The global gold bulls are celebrating as a series of forces around the world drives big money into the yellow metal.
This money has now driven spot gold to an “all-time” high, based on non-inflationary adjusted data going back to 1968. Among the biggest buyers are world central banks, which has historians equating their modern day gold storing with the legendary accumulation of gold wealth by King Solomon.
Many central banks are now questioning the safety of holding US dollar- and Euro-denominated assets following regular financial and debt crises (such as Silicon Valley bank) and the war in Ukraine. Instead they fill their reserves with gold.
On the surface, the latest jump in gold is a result of encouraging interest rate remarks from US Federal Reserve chair Jerome Powell, which are also boosting the US sharemarket and which spills over to markets like Australia’s.
And the US sharemarket increase is also being driven by the prospect of higher US earning rates on the back of Donald Trump’s promises of low energy prices, lower taxes. a tariff wall and, of course, the prospect artificial intelligence and other technologies are going to transform the cost structures of many enterprises, including banks.
World inflation will also be helped by the avalanche of low-cost Chinese goods as a result of Xi Jinping’s decision to invest heavily in new factories with robot technology to swamp the world with low-priced goods, including electric cars, appliances and solar and wind power generation equipment.
Leaving aside US tariffs, that’s good for world interest rates.
But, a significant portion of the world’s capital market does not see the outlook this way.
They look at the prospect of a Donald Trump presidency as ushering in an era of much greater world uncertainty, and so they buy gold as a hedge. That’s been a savings pattern for thousands of years, causing gold to serve as a robust store of value since antiquity.
And, of course, in modern times a significant portion of those seeking a risk hedge direct their money to bitcoin and other crypto currencies. This market has a particular appeal to the younger traders who see gold is a relic of the past.
In a strange way gold attracts buyers motivated by contrasting forces.
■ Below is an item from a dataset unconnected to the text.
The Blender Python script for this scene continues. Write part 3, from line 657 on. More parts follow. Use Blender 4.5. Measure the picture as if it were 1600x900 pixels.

Lower interest rates are attracting buyers but others turn to gold as a defence against a potential stock market sell-off which might be driven by higher interest rates
Among the biggest buyers are those from China who see the yellow metal as a hedge against their local asset values. In Europe there are similar sentiments given the instability in France, the dangers in the UK and the fears a Trump Presidency will see a deal to give Putin a victory in Ukraine, which creates European insecurity. There is also a rising demand for gold jewellery, particularly from India.
On the gold mining side, the years of low gold prices have seen production curbed, so the mining world is unprepared to satisfy this rising demand.
Until recently, mining shares have not matched the rising gold price because of the increasing costs and problems faced by many miners.
Just as the gold mining industry was not prepared to supply the yellow metal required to satisfy the variety of demand-boosting forces, so we will see similar major rises in other metals which find themselves on an increasing demand curve.
The most widely forecast future performer is copper, which participates in most of the emerging electrification strategies.
The world will be watching very carefully to see if Donald Trump sets America on a different direction, but the likelihood is he will simply add cost rationality to energy production so crazy renewal schemes which boost energy costs will be put aside until there is better technology — probably led by the emerging nuclear technologies.
Copper skyrocketed three months ago and then came back, but is still trading at substantially higher levels than at the start of 2024.
We are going to see major global investment in gold, copper, lithium and other minerals to meet demand in the current environment.
But, the capital available to undertake these investments is limited and it will need to compete with the substantial investment required to re-equip industry to use automated procedures and, of course, artificial intelligence.
The grave risk in Australia is our industrial relations laws will take us back to the 1950s and 1960s and will prevent the nation participating in this new round of investment as the world competes for capital.
An investment boom is good for stock markets and gold is there as a hedge should the complexities of current changes and the military, social and other potential dangers emerging around the world prevent this transformation being realised in the way sharemarkets are beginning to expect.